------ Material for this exercise ------
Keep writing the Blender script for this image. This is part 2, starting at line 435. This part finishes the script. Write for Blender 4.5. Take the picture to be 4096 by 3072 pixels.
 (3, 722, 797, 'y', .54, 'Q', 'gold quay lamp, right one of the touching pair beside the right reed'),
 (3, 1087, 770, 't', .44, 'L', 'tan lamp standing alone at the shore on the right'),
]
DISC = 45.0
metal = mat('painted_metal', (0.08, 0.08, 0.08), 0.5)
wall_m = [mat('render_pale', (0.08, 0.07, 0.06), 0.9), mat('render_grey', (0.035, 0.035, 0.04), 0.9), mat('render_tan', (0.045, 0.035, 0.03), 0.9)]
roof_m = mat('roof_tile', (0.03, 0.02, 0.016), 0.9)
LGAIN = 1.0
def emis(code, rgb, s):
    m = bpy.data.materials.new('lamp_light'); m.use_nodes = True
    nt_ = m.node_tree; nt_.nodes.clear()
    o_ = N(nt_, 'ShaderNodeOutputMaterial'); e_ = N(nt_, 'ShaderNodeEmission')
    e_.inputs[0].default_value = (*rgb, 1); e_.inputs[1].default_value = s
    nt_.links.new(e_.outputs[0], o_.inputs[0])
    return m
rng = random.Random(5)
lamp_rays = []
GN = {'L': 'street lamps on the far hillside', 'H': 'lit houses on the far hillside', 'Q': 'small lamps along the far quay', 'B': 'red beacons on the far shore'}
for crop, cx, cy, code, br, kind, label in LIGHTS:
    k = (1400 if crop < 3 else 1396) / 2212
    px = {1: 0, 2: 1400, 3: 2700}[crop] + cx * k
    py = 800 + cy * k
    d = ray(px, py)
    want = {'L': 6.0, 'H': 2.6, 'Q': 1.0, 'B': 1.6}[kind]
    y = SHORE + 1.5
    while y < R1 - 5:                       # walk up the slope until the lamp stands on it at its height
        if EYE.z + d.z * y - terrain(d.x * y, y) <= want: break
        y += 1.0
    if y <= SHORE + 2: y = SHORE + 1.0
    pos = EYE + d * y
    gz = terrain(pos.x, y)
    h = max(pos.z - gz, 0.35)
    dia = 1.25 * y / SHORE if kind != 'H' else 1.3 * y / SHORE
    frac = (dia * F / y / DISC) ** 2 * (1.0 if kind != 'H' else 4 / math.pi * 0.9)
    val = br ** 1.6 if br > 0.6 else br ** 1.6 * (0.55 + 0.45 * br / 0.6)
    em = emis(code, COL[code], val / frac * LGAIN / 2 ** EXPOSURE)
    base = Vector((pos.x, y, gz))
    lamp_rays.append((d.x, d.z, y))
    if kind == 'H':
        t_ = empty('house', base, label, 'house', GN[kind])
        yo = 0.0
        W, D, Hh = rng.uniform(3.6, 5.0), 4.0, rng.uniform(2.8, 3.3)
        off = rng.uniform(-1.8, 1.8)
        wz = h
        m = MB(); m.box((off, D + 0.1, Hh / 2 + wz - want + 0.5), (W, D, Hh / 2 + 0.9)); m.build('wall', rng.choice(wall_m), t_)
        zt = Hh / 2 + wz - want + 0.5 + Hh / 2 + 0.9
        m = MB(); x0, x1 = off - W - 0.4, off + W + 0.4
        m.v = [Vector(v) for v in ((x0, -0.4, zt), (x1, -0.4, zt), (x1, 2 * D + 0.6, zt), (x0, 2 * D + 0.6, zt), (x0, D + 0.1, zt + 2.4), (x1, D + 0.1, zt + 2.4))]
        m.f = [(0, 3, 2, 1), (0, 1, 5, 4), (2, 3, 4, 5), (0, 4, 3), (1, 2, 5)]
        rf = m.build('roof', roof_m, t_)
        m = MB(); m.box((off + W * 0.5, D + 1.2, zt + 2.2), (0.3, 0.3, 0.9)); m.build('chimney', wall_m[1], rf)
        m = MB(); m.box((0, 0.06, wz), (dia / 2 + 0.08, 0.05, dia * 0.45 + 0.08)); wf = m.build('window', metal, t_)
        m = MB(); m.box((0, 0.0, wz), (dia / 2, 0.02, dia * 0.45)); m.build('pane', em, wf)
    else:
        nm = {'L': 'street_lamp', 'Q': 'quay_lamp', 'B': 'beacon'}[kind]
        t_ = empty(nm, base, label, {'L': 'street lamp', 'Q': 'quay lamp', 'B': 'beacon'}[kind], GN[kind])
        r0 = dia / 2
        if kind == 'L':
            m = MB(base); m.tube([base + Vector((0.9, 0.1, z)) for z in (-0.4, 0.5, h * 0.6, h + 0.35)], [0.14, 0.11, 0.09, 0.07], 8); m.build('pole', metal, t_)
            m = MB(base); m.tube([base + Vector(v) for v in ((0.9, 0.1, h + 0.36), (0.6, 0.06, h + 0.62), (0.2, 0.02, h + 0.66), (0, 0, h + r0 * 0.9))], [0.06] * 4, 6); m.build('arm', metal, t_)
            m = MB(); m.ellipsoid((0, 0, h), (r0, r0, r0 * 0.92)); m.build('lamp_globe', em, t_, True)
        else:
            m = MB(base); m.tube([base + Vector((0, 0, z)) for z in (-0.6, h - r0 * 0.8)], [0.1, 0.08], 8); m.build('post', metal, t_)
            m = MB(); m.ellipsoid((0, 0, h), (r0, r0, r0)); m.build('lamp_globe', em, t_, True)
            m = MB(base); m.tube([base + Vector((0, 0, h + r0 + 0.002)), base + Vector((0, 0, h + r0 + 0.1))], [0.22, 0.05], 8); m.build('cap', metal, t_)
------
------ Material for this exercise ------
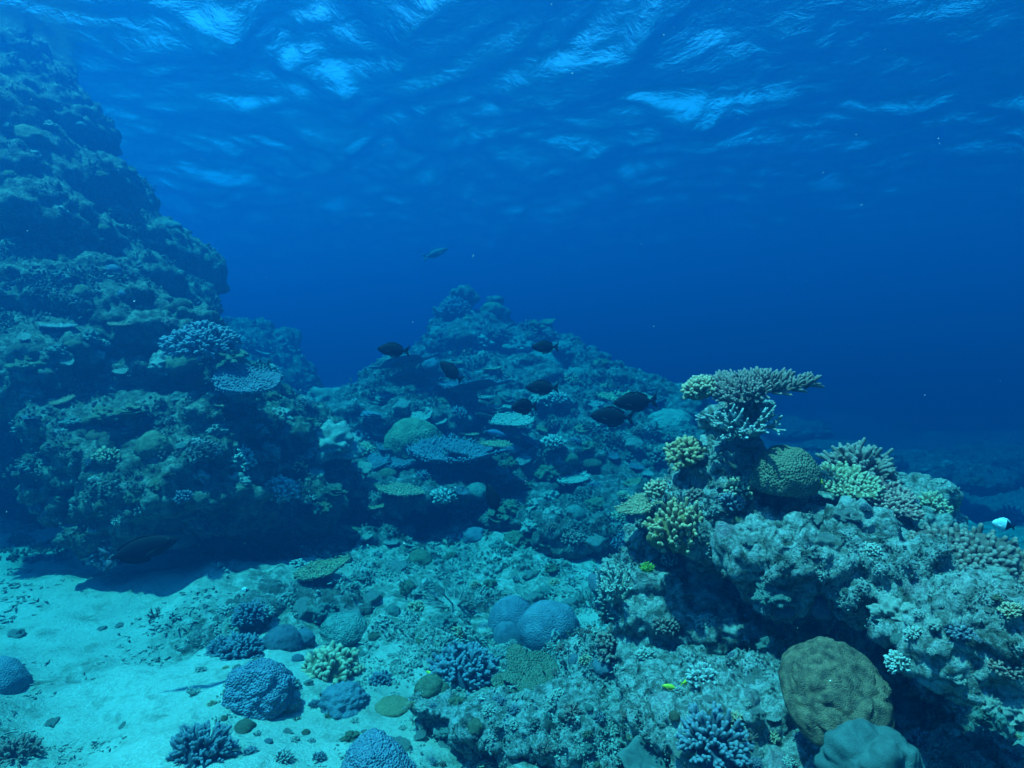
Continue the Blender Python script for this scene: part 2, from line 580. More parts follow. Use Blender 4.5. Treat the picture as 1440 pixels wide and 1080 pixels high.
------
------ Material for this exercise ------
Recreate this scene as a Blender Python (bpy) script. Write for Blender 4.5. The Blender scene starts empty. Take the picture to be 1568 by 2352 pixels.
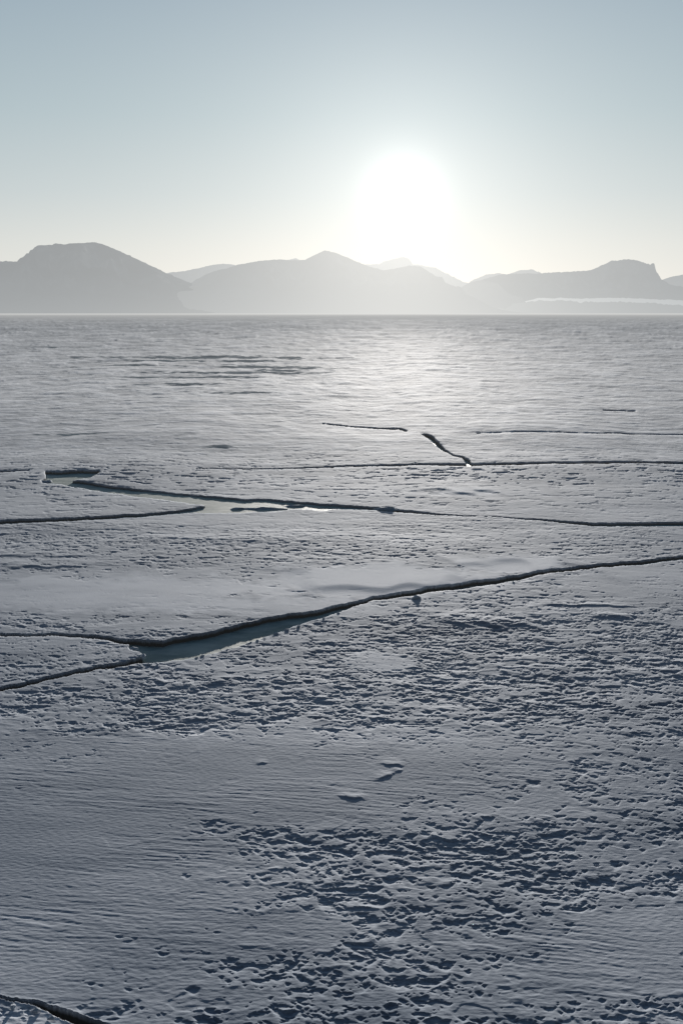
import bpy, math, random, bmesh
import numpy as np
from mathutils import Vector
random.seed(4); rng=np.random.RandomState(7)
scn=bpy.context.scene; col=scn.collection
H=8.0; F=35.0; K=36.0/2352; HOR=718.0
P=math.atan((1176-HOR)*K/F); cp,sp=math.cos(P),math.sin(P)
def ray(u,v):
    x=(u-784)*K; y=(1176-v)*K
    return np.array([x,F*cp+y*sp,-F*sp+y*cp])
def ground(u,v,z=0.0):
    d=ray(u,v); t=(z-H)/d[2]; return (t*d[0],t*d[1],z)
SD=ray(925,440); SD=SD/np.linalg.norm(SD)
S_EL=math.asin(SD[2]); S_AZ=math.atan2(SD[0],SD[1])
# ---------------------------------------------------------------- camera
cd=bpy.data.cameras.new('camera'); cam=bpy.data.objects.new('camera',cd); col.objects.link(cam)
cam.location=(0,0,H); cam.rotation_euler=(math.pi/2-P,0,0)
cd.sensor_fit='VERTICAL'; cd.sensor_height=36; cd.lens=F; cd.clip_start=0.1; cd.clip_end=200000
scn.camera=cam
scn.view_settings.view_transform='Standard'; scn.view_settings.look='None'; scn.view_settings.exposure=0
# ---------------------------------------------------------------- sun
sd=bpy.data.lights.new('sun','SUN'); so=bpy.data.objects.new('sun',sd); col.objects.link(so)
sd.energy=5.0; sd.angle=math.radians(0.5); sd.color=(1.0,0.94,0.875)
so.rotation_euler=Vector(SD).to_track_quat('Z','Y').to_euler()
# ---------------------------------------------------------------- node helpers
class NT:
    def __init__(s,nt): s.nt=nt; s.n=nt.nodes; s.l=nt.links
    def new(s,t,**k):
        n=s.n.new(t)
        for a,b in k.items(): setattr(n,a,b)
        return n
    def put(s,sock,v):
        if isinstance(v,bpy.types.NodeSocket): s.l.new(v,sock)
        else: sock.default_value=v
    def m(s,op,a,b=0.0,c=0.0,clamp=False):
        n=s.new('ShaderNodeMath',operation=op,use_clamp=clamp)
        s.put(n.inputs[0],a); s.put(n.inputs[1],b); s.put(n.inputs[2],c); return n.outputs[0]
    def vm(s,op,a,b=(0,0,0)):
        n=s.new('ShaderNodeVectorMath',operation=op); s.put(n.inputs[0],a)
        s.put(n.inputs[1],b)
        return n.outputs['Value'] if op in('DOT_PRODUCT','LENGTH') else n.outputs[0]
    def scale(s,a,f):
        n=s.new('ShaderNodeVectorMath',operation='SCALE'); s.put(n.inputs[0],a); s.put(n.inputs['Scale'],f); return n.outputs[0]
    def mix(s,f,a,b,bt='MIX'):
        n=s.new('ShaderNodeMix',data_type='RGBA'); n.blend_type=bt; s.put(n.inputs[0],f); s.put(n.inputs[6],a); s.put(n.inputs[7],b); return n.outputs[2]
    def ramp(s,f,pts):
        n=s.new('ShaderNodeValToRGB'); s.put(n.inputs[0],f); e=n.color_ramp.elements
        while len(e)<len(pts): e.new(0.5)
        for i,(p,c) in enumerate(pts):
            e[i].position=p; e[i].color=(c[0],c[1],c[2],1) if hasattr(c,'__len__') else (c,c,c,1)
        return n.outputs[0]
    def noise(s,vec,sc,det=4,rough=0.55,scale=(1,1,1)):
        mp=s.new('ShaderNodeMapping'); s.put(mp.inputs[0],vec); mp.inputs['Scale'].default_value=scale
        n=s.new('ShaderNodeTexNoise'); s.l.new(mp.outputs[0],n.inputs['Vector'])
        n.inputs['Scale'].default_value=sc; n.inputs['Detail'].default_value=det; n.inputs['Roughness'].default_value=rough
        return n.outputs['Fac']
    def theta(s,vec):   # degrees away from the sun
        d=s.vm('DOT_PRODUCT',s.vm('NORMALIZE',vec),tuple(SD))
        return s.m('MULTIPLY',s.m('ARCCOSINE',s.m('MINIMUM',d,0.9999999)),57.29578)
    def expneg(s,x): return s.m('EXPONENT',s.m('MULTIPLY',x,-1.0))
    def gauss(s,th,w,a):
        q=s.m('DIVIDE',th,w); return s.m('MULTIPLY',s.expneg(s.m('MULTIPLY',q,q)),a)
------
### Your instructions
Show the lines where the word "Take" appears in the entries.

### Expected answer
Keep writing the Blender script for this image. This is part 2, starting at line 435. This part finishes the script. Write for Blender 4.5. Take the picture to be 4096 by 3072 pixels.
Recreate this scene as a Blender Python (bpy) script. Write for Blender 4.5. The Blender scene starts empty. Take the picture to be 1568 by 2352 pixels.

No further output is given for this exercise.